Monday, November 22, 2004

Can I Get A Witness

This post is somewhat in response to comments made by Brogonzo on his blog Smokin' News.

It strikes me that there can be a balance and a judgement on the war itself based on things that have happened, without attacking soldiers or lauding the terrorists and the insurgents (yes, they are different). I agree that the "outrage" over the shooting of the Iraqi man needs to be moderated. I think it needs to go through the normal process of investigation (as it is), but that's all. The incident bothers me, but more as a function of war itself. I think that is how many people feel but they lack the language or the outlet to express that.

In fact, as soon as the tape came out I heard more talk about the supposed outrage than I heard actual outrage. This often happens in the media. They create the stories instead of presenting facts and letting people deal with it as they will. Then, when someone expresses sympathy or criticizes one side or another, these things become polarizing issues.

As much as some on the right have complained that Democrats are elitists that belittle those who support the war, have strong religious convictions, etc. I find it much more common that those of us on the left of that spectrum are maligned and marginalised (certainly in mainstream TV news media). We are called "Michael Moore" leftists and certain arguments against the war and the President become catch words, signalling the conservatives to ignore or brush aside anything we might say.

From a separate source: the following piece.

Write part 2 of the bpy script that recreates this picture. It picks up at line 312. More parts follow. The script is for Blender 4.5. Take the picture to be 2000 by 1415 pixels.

Part of John Kerry's testimony to the Senate Committee, way back when, was about the issue of what war does to men. He wasn't pionting out that atrocities were committed just to say it. Those things can happen in a war, especially a war in which the military was not prepared. In that instance, the military was much less prepared than our military is now (though, the plan for this war could arguably have been better).

That distinction, between criticizing the war and criticizing the soldiers themselves, is perhaps the biggest bone of contention in any dialogue touching those subjects. We at home are in a war of language. Words have been twisted and loaded with connotations to the point that the original argument (a visceral argument for most) is lost.
When I say there is a difference between insurgents and terrorists, others have reacted by puffing up the rhetoric. People throw around words like "freedom fighters" and act as if I had suggested that what the terrorists have done is just. That is not what I believe. But neither do I believe that we, as a country, are somehow heroes - that we are somehow better and more just than people in a country most know little about.

I have the utmost respect for the soldiers. It is horrible to me that a man would have to be in a position where he must shoot any suspicious target. That is why I am upset by the war. I see it bringing destruction in all lives lost, infrastructure and homes destroyed, minds destroyed by the horrors of war. I see it creating more "terrorists" as those homes are destroyed and clansmen, Iraqi families, are killed. Where is the good? Where was the good in the motives of our leaders who waltzed us into war, leaders who had never been to a battle? Where is the good in the lies that were told that cause people to associate the war in Iraq with Sept. 11?
This is the anger and the frustration felt by many. The video of the soldier shooting the man in the mosque is upsetting because people are not familiar with the ugliness of war. But it is the war itself that is at fault. And when those who disagree with the war see "us and them" rhetoric pervading the media and the language of our leaders, it creates even more frustration. Not to mention the tone of moral superiority that is becoming more prevalent.

As a last note, I must say that I do not expect soldiers to sit around contemplating who their enemy is and the differences between terrorists and insurgents (though I am sure many of them do). I do expect the American people to attempt some understanding. I expect our leaders to lead us in this.